What’s really attractive to the program managers in Arkansas and Maryland is that the benefits themselves are funded by the federal government. For that reason, however, state efforts to boost participation can be a bit of a double-edged sword. The more successful they are at getting eligible individuals connected to federal assistance, the bigger and more expensive those federal programs grow. The Congressional Budget Office has estimated that two-thirds of the recent national increase in the number of people receiving SNAP benefits is attributable to the tough economy. The other third is from states working to enroll more people. If states become more adept at identifying and processing eligible individuals—if the programs in Arkansas and Maryland and elsewhere do become more widespread—there will almost certainly be bigger fights in Congress over the future of funding the fight against hunger.

The simplest thing about the anti-hunger effort is that there’s a very straightforward way to address it: Feed people who are hungry.

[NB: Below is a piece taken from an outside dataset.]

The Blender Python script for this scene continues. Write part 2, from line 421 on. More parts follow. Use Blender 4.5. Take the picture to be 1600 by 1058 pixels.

Whether through school meals, emergency food banks or vouchers like SNAP, it’s a problem with a very identifiable solution—not an easy solution to bring about, but a simple one to grasp.

What those efforts fail to do is address the root causes of poverty and hunger. And that’s a whole lot harder. “You can mitigate hunger without addressing poverty,” says Stacy Dean, vice president for food assistance policy at the Center on Budget and Policy Priorities. “But there can be more comprehensive solutions that don’t just involve the federal nutritional programs.” She applauds state efforts to increase participation. But she says there’s a necessary next step: a commitment to tackling the issues of inequality that cause hunger in the first place. “We certainly don’t want governors thinking, ‘If I just pull lever X and lever Y, I’ll solve childhood hunger.’” It’s more complicated than that.

“States really can be laboratories of food democracy,” says New York City’s Berg. “I think it’s great what some of the governors are doing.” But right now, he adds, “they’re just going to continue to be outgunned by the size of the federal cuts.”